Que los padres hagan todo lo que
esté a su alcance para suplir aquello que le falta al colegio. Es esta una de
sus obligaciones más esenciales.
Hemos podido comprobar con
alegría que más fieles serviciales se ponían a disposición de los Padres para
ayudarles en la enseñanza del catecismo.

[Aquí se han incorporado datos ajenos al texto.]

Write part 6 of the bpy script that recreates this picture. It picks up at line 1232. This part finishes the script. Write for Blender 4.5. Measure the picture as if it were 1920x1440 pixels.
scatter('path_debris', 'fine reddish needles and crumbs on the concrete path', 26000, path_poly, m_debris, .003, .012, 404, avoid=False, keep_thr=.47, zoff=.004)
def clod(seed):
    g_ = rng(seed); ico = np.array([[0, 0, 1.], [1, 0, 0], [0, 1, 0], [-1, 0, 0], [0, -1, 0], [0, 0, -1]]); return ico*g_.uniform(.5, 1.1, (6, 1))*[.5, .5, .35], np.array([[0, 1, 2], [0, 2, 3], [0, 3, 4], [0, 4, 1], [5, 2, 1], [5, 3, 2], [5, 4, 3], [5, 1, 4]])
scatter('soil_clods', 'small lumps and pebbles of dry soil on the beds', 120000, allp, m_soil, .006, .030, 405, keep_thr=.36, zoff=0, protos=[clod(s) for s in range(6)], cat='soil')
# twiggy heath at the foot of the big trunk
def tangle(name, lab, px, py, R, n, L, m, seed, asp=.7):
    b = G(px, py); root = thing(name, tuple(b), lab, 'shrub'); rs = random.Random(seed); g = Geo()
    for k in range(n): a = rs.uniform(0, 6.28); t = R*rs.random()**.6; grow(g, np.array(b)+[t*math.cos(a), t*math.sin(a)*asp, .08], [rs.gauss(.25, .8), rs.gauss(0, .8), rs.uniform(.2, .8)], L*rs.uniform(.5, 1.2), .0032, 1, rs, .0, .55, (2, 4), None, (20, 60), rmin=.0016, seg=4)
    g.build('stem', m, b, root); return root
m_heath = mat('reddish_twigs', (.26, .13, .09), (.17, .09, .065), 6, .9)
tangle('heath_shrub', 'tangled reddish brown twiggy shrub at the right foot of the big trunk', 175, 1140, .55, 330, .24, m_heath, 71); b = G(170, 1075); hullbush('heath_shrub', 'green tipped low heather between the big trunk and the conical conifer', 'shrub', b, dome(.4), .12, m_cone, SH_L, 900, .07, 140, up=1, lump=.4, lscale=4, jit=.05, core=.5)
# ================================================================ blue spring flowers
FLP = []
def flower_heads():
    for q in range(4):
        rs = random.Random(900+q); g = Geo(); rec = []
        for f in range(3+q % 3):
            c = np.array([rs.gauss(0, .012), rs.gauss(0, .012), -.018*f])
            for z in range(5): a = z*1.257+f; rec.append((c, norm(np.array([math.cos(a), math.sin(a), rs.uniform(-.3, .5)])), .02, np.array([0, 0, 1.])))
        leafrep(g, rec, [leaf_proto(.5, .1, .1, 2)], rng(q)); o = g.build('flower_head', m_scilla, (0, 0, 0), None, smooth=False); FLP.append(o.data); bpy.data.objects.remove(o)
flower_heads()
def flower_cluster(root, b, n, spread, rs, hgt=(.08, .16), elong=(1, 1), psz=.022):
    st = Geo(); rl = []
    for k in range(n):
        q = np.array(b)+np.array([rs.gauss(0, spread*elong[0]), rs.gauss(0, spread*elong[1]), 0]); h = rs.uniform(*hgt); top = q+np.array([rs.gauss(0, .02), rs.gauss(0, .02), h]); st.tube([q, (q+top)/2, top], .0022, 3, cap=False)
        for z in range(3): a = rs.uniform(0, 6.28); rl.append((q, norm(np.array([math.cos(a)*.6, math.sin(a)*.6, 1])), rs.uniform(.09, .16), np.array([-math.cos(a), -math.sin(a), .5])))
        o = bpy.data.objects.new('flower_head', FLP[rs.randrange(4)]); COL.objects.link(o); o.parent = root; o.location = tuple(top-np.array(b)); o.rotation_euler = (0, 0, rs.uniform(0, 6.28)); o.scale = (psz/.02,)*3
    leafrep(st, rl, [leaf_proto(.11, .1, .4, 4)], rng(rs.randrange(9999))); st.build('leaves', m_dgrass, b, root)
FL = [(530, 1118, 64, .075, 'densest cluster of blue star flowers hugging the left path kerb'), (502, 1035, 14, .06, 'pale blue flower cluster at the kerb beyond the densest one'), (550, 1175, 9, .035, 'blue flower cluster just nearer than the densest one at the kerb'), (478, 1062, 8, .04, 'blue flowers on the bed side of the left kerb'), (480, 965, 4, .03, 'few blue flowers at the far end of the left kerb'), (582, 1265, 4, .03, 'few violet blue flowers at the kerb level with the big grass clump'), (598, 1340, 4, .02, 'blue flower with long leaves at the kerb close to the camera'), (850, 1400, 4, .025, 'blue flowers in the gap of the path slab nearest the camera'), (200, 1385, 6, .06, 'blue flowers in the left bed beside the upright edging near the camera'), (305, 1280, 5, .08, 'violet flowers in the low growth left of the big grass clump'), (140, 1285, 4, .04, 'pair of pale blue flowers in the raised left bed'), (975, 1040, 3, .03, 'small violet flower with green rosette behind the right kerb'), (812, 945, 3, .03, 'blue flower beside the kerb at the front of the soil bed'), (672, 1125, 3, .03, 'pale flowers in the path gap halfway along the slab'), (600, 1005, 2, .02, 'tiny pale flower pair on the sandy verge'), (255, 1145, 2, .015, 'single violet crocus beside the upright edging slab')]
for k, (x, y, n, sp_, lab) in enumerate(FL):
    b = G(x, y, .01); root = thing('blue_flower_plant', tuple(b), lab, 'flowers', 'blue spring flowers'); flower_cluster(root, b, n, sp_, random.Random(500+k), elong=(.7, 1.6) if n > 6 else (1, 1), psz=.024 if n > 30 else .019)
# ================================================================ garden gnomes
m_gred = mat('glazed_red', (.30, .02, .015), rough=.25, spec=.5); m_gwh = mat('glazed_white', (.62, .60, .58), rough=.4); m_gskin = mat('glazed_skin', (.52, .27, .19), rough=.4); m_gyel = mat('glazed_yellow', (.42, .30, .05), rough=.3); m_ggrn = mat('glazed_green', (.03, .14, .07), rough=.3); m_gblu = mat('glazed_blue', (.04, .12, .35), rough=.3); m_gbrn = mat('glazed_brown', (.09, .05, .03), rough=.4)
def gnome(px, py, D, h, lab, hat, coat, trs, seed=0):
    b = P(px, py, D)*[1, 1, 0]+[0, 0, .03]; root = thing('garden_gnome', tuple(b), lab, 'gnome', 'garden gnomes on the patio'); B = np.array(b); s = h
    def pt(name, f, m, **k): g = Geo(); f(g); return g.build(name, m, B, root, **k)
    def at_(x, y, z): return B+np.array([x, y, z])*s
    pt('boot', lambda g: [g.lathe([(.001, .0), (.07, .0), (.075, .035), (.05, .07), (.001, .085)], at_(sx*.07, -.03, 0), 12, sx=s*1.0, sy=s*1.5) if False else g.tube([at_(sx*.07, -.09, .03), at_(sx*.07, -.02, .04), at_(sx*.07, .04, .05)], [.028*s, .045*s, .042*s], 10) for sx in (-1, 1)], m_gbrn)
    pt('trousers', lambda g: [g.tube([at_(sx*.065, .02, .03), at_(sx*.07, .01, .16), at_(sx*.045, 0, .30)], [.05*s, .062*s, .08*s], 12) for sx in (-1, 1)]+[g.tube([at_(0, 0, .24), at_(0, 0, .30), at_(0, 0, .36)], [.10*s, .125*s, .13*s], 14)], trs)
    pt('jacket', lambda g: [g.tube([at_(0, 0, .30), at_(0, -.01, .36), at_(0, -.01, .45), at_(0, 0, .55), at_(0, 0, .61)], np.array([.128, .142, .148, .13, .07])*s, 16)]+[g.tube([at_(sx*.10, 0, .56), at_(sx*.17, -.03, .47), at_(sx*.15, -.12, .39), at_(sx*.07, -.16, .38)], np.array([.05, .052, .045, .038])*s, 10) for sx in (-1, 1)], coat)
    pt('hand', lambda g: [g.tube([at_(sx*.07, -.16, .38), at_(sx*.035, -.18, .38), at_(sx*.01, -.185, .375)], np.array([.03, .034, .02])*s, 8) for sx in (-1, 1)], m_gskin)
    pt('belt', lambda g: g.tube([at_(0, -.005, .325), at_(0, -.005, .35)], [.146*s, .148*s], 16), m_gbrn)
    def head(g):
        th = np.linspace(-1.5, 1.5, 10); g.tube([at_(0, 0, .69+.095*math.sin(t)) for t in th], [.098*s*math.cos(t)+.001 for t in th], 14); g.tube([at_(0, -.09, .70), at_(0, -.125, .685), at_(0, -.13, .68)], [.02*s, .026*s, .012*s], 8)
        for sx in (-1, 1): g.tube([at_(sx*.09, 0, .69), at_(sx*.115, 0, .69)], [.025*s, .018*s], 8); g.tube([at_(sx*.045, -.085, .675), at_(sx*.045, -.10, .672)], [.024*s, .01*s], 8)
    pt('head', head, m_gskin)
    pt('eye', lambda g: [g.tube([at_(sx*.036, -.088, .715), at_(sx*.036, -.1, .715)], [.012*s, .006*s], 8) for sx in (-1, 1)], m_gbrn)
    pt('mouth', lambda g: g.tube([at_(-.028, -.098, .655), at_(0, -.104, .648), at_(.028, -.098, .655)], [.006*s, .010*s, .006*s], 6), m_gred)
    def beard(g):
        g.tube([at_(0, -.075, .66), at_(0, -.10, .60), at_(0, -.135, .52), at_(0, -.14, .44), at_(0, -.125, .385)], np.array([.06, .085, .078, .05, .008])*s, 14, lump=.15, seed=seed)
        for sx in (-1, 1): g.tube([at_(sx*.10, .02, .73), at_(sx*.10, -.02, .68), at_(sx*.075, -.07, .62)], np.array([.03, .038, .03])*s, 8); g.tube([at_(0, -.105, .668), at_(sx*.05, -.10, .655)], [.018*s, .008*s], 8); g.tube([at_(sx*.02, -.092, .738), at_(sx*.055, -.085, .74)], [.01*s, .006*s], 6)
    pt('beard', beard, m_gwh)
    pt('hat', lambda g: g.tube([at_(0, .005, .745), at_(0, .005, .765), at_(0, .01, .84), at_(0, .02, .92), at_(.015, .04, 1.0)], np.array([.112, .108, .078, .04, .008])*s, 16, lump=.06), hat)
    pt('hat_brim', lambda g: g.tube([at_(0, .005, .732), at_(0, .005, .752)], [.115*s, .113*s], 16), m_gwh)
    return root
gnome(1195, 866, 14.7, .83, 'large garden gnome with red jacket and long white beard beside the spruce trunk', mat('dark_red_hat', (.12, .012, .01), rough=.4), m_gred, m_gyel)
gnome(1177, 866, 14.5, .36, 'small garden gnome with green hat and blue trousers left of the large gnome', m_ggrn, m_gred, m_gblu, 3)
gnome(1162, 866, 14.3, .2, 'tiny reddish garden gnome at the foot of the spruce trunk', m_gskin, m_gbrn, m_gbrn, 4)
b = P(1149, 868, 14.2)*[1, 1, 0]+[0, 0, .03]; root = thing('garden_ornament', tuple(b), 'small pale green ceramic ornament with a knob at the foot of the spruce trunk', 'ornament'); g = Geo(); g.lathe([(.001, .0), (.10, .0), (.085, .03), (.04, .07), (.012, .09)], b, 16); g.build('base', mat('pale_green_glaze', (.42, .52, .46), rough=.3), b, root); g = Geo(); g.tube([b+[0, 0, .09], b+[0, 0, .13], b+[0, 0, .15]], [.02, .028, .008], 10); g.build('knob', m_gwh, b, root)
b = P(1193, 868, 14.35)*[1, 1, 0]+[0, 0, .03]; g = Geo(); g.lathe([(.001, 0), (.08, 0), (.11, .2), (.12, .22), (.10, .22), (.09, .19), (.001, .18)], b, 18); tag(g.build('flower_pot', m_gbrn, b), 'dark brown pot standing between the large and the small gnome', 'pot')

Que sepan cuán agradable a Dios y a la
Iglesia es su generosidad, y que atraen sobre ellos las bendiciones del cielo.
Otro modo de enseñanza de la
Iglesia es aquel que se cumple por la prensa, ya se trate de libros, revistas,
diarios u otras publicaciones, que nutren y esclarecen la inteligencia y le dan
el conocimiento de las cosas divinas.
El libro de oro de la ciencia de
Dios es, ante todo, el libro de las Sagradas Escrituras.
“Que los obispos - dice
Pío XII - alienten todas las iniciativas emprendidas por los apóstoles
celosos, con el fin loable de excitar y mantener entre los fieles el
conocimiento y el amor de los libros santos”.
Favorezcan, entonces, y
sostengan estas piadosas asociaciones que se proponen difundir entre los fieles
los ejemplares de las santas letras, sobre todo de los Evangelios, y vigilen
que la piadosa lectura se haga todos los días en las familias cristianas ...
Como lo dice San Jerónimo: “La ignorancia de las Escrituras es la ignorancia
de Cristo”. Si hay algo que tiene el hombre sabio en esta vida y que lo
persuade, en medio de los sufrimientos y de los tormentos de este mundo, de
mantener la identidad de su alma, estimo que es en primer lugar la meditación y
la ciencia de las Escrituras.
De todo corazón animamos a
nuestros fieles a adquirir esta excelente costumbre, aconsejada por nuestro
Santo Padre el Papa, de leer en familia algunos extractos de estos libros
inspirados.
Queridísimos hermanos, no descuiden
nada de lo que pueda darles un conocimiento más profundo de nuestra santa
religión y del autor de toda gracia, Nuestro Señor Jesucristo. ¡Qué fuerza, qué
consolación! ¡Qué esperanza en las tribulaciones y en las pruebas, qué fe
cristiana que nos lleva ya a las realidades eternas!
Al deseo de la ciencia de Dios,
a la preocupación de abrevar de las fuentes de la verdad, es necesario unir la
oración, la del ciego sobre el camino de Jericó, a quien Jesús preguntaba lo
que deseaba: “¡Señor, que vea!”. Con qué acento hubo de pronunciar este
pobre enfermo estas palabras: “¡ ... que vea!”. Y no se trataba, sin
embargo, más que de la visión de las cosas pasajeras.
¡Podríamos repetir estas
palabras con una insistencia y un corazón que muevan la misericordia de Dios!
En esta Santa Cuaresma,
esforcémonos por rezar con más humildad, con más contrición -”Dios no
desdeña el corazón contrito y humillado”- a fin de que la luz de la
sabiduría y de la ciencia se levante en nuestras almas como una aurora de paz y
de bendición, esperando que el día del Señor nos encuentre para siempre en
posesión de la eternidad bienaventurada.